On Thu, Mar 25, 2021 at 10:46 AM Mike Rapoport <rppt@xxxxxxxxxx> wrote:
On Thu, Mar 25, 2021 at 02:03:25PM +1100, Finn Thain wrote:
Stan has sent me a series of logs from v5.10 and v5.11 showing a
regression apparently caused by the deprecation of CONFIG_DISCONTIGMEM.

This v5.11 kernel build has CONFIG_FLATMEM=y and
CONFIG_FORCE_MAX_ZONEORDER=11 which is now the default. The 5.10 build has
CONFIG_DISCONTIGMEM=y.

This system is a Mac IIci, which has two RAM banks. Bank A has physical
address 0 and bank B has 0x04000000. This model often has two
discontiguous RAM chunks. However, installing 64 MB in bank A does avoid
that.

There is a bootloader issue in play here. The bootloader (Penguin) prefers
to locate the kernel and initrd in the largest bank. Hence it may fail to
choose the lowest bank even when that bank is sufficiently large. When
that happens, Linux is unable to use the RAM in bank A.

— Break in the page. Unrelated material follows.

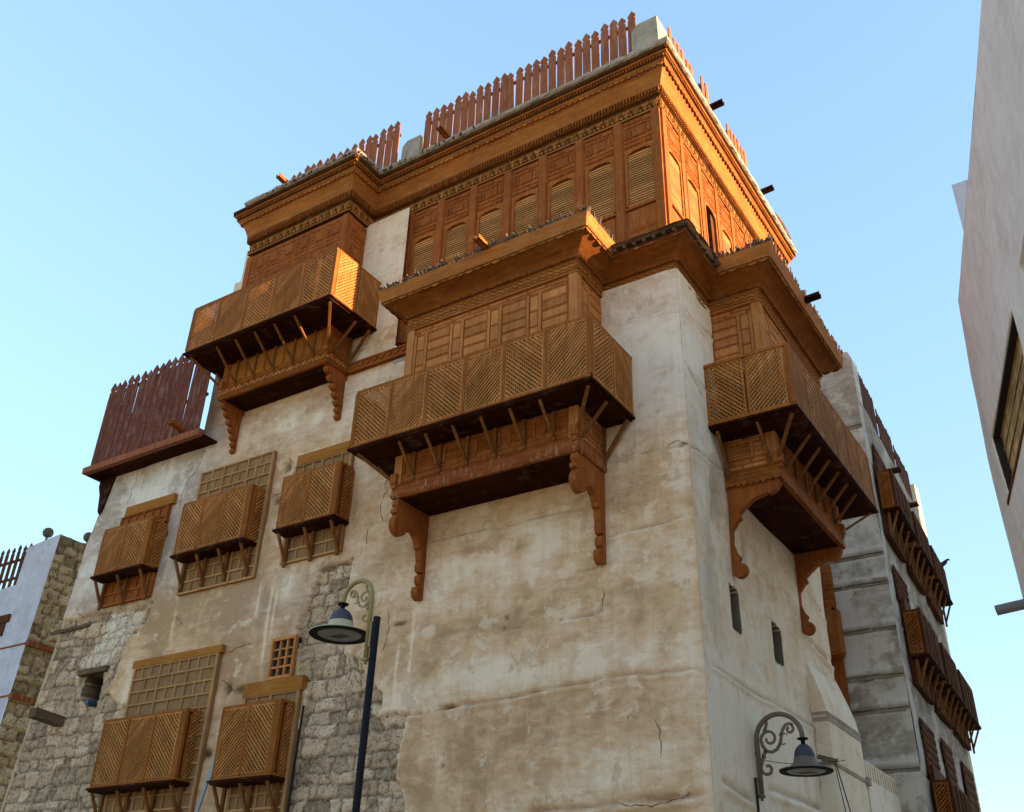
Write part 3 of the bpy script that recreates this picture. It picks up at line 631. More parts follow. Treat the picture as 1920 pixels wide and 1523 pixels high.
# ------------------------------------------------------------------ bay windows
def console(fr, u0, u1, prof, parent, mat='brown'):
    mb = MB(fr); mb.prism([(u0, o, z) for o, z in prof], (u1-u0, 0, 0)); return mb.build('bracket', mat, parent)
def arc(co, cz, r, a0, a1, n=7): return [(co+r*math.cos(math.radians(a0+(a1-a0)*k/n)), cz+r*math.sin(math.radians(a0+(a1-a0)*k/n))) for k in range(n+1)]
def scroll_prof(dep, zt, drop):
    """side outline (o,z) of a scrolled console: wall edge, bottom curl, three lobes, upper curl"""
    z0 = zt-drop
    p = [(.0, zt), (.0, z0+.05)]
    p += arc(.13, z0+.10, .115, 200, 410, 10)          # foot curl
    p += [(.12, z0+.20), (.13, z0+.23)]
    p += arc(.09, z0+.315, .10, -50, 60, 6)
    p += [(.10, z0+.42)]
    p += arc(.08, z0+.52, .12, -45, 40, 6)
    p += [(.19, z0+.62), (.21, z0+.70), (.21, z0+.78), (.27, z0+.80), (.27, z0+.86), (.33, z0+.95), (.42, z0+1.01), (.50, z0+1.03), (.50, z0+.97)]
    p += arc(dep-.10, zt-.42, .16, 185, 400, 12)
    p += [(dep-.02, zt-.26), (dep+.04, zt-.24), (dep+.04, zt-.18), (dep-.02, zt-.15), (dep+.02, zt-.1), (dep, zt)]
    return p
def step_prof(dep, zt, drop, n=7):
    p = [(0, zt), (0, zt-drop)]
    for k in range(n):
        t0, t1 = k/n, (k+1)/n
        o0, o1 = .06+(dep-.06)*t0**1.5, .06+(dep-.06)*t1**1.5; z = zt-drop+drop*t0; z1 = zt-drop+drop*t1
        p += [(o0+.05, z), (o0+.085, z+(z1-z)*.25), (o0+.08, z+(z1-z)*.6), (o0+.0, z+(z1-z)*.75)]
    p += [(dep, zt)]
    return p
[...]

Linux has always complained about this situation but now it crashes. This
seems to be a regression in v5.11. Can anyone help debug this?

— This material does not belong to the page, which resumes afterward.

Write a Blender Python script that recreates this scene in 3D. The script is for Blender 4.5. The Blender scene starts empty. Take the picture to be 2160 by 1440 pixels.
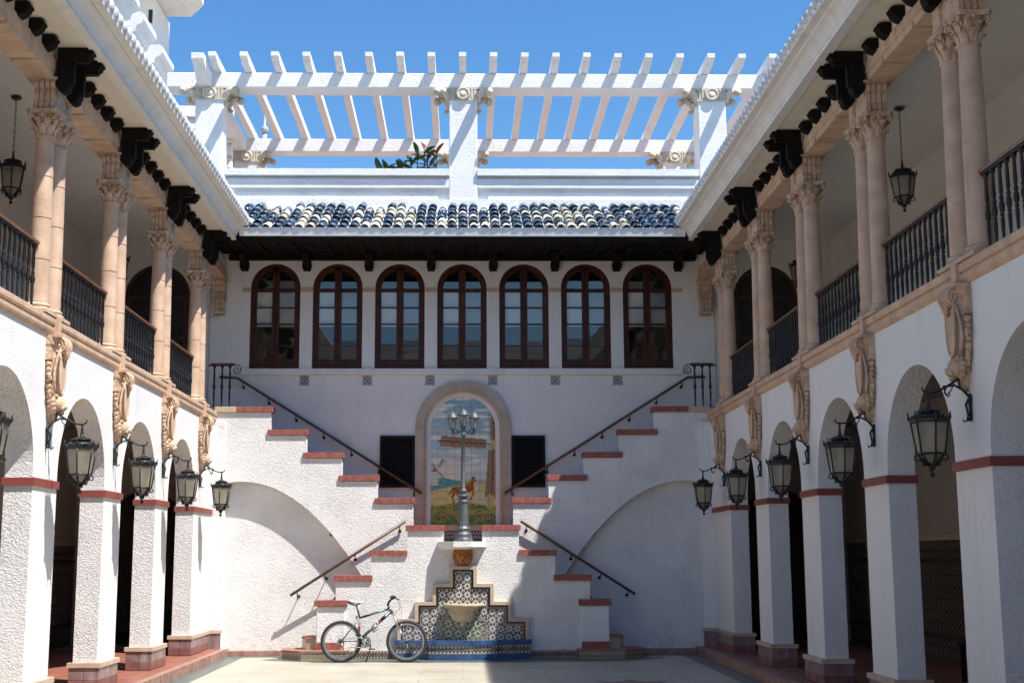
import bpy, bmesh, math, random
from math import sin, cos, pi, sqrt, atan2, radians
from mathutils import Vector, Matrix, noise as mnoise
random.seed(7)
S = bpy.context.scene
COL = S.collection

# ------------------------------------------------------------------ camera
cam = bpy.data.cameras.new("camera"); camo = bpy.data.objects.new("camera", cam); COL.objects.link(camo)
cam.sensor_width = 36.0; cam.lens = 2800.0/2160.0*36.0
cam.shift_x = (1080-1036)/2160.0
cam.clip_start = 0.1; cam.clip_end = 6000
camo.location = (0, 0, 1.67)
camo.matrix_world = Matrix.Translation((0, 0, 1.67)) @ (Matrix.Rotation(-0.0213567, 4, 'Z') @ Matrix.Rotation(pi/2+0.1592788, 4, 'X') @ Matrix.Rotation(-0.0035, 4, 'Z'))
S.camera = camo
# ------------------------------------------------------------------ light
SUN_DOWN = Vector((-0.45, 0.33, -1.0)).normalized()
sl = bpy.data.lights.new("sun", 'SUN'); sl.energy = 5.0; sl.angle = radians(0.53); sl.color = (1.0, 0.965, 0.91)
so = bpy.data.objects.new("sun", sl); COL.objects.link(so)
so.rotation_euler = SUN_DOWN.to_track_quat('-Z', 'Y').to_euler(); so.location = (10, -8, 25)
w = bpy.data.worlds.new("World"); S.world = w; w.use_nodes = True
nt = w.node_tree; bg = nt.nodes['Background']
sky = nt.nodes.new('ShaderNodeTexSky'); sky.sky_type = 'NISHITA'; sky.sun_disc = False
to_sun = -SUN_DOWN
sky.sun_elevation = math.asin(to_sun.z)
sky.sun_rotation = atan2(to_sun.x, to_sun.y)
sky.air_density = 1.0; sky.dust_density = 0.25; sky.ozone_density = 2.6; sky.altitude = 0
hsv = nt.nodes.new('ShaderNodeHueSaturation'); hsv.inputs['Saturation'].default_value = 1.27
nt.links.new(sky.outputs[0], hsv.inputs['Color']); nt.links.new(hsv.outputs[0], bg.inputs[0]); bg.inputs[1].default_value = 0.12
S.view_settings.view_transform = 'Standard'; S.view_settings.look = 'None'
S.view_settings.exposure = 0.70; S.view_settings.gamma = 1.0; S.view_settings.use_curve_mapping = False
S.cycles.max_bounces = 8; S.cycles.diffuse_bounces = 5; S.cycles.transparent_max_bounces = 12

# ------------------------------------------------------------------ materials
MATS = {}
def nodes(name):
    m = bpy.data.materials.new(name); m.use_nodes = True; MATS[name] = m
    return m, m.node_tree, m.node_tree.nodes['Principled BSDF']
def ramp(nt, fac, stops):
    r = nt.nodes.new('ShaderNodeValToRGB'); e = r.color_ramp.elements
    while len(e) < len(stops): e.new(0.5)
    for i, (p, c) in enumerate(stops):
        e[i].position = p; e[i].color = (*c, 1) if len(c) == 3 else c
    nt.links.new(fac, r.inputs[0]); return r.outputs[0]
def tex(nt, kind, scale, vec=None, **kw):
    t = nt.nodes.new('ShaderNodeTex'+kind)
    t.inputs['Scale'].default_value = scale
    for k, v in kw.items():
        if k in t.inputs: t.inputs[k].default_value = v
        else: setattr(t, k, v)
    if vec is not None: nt.links.new(vec, t.inputs['Vector'])
    return t
def wpos(nt, scale=(1, 1, 1)):
    g = nt.nodes.new('ShaderNodeNewGeometry'); m = nt.nodes.new('ShaderNodeMapping')
    m.inputs['Scale'].default_value = scale
    nt.links.new(g.outputs['Position'], m.inputs['Vector']); return m.outputs[0]
def math_(nt, op, a, b=None, c=None):
    n = nt.nodes.new('ShaderNodeMath'); n.operation = op
    for i, v in enumerate((a, b, c)):
        if v is None: continue
        if isinstance(v, (int, float)): n.inputs[i].default_value = v
        else: nt.links.new(v, n.inputs[i])
    return n.outputs[0]
def mix(nt, f, a, b, mode='MIX'):
    n = nt.nodes.new('ShaderNodeMix'); n.data_type = 'RGBA'; n.blend_type = mode
    for i, v in ((0, f), (6, a), (7, b)):
        if isinstance(v, (int, float)): n.inputs[i].default_value = v
        elif isinstance(v, tuple): n.inputs[i].default_value = (*v, 1) if len(v) == 3 else v
        else: nt.links.new(v, n.inputs[i])
    return n.outputs[2]
def bump(nt, bs, h, dist, strength=1.0):
    b = nt.nodes.new('ShaderNodeBump'); b.inputs['Distance'].default_value = dist; b.inputs['Strength'].default_value = strength
    nt.links.new(h, b.inputs['Height']); nt.links.new(b.outputs[0], bs.inputs['Normal'])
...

There was a bug in the definition of ARCH_PFN_OFFSET that's quite probably
causes the crashes when the kernel is located in the second memory bank.

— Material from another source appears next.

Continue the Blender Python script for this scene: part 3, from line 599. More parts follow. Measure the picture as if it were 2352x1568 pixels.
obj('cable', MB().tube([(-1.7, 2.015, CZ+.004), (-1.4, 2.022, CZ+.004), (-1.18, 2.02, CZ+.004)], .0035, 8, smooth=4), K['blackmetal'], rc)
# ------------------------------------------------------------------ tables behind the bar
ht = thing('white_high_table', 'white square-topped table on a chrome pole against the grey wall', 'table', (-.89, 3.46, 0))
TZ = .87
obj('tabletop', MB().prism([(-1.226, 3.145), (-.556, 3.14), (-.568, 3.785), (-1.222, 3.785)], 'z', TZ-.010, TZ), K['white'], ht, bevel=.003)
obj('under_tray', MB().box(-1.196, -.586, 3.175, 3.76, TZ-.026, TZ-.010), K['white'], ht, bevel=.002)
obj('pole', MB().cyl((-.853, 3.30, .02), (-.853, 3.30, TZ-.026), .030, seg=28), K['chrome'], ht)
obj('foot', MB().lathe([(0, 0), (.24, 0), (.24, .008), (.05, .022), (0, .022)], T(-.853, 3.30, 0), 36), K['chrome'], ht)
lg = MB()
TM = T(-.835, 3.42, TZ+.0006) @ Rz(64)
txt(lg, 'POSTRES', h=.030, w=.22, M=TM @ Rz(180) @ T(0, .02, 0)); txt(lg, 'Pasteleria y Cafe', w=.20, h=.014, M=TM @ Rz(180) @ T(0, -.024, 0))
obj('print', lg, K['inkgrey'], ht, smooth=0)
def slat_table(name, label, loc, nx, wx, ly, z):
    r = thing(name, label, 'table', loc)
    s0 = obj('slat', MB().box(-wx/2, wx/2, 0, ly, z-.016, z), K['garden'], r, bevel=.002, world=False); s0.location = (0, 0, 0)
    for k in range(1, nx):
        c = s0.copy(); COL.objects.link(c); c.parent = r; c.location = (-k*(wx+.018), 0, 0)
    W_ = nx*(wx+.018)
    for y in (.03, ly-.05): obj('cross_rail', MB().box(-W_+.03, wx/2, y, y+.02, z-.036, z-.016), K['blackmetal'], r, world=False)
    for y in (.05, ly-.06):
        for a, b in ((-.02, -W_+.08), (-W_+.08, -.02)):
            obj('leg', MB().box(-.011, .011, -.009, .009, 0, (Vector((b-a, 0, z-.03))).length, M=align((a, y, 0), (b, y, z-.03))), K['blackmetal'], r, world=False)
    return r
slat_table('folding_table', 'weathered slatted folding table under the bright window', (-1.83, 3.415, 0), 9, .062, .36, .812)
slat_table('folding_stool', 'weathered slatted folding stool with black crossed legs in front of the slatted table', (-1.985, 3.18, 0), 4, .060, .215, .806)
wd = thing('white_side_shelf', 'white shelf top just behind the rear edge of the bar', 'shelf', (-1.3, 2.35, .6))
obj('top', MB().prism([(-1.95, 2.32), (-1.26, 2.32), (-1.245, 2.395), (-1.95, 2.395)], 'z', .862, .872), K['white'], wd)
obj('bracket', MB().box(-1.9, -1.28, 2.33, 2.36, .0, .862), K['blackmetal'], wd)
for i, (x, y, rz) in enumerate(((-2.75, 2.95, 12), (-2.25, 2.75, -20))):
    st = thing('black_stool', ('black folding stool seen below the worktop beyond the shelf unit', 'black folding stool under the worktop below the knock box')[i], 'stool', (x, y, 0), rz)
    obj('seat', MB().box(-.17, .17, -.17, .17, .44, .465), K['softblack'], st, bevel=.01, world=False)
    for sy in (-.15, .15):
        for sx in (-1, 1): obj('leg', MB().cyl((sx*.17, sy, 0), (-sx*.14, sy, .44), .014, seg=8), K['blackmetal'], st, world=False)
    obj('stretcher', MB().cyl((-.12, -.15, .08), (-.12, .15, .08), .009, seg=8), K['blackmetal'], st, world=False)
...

The fix was posted a while ago:

https://lore.kernel.org/linux-m68k/20210228190828.392974-1-angelo@xxxxxxxxxxxxxxxx

Can you check if this helps?

Thank you!

I hadn't realized this applies to classic m68k, too.
One more reason to annotate #else and #endif keywords, to avoid
people guessing wrong...

Greg: This is in linux-next, and still destined for v5.12, I assume?
Thanks!

Gr{oetje,eeting}s,

                        Geert


--
Geert Uytterhoeven -- There's lots of Linux beyond ia32 -- geert@xxxxxxxxxxxxxx

In personal conversations with technical people, I call myself a hacker. But
when I'm talking to journalists I just say "programmer" or something like that.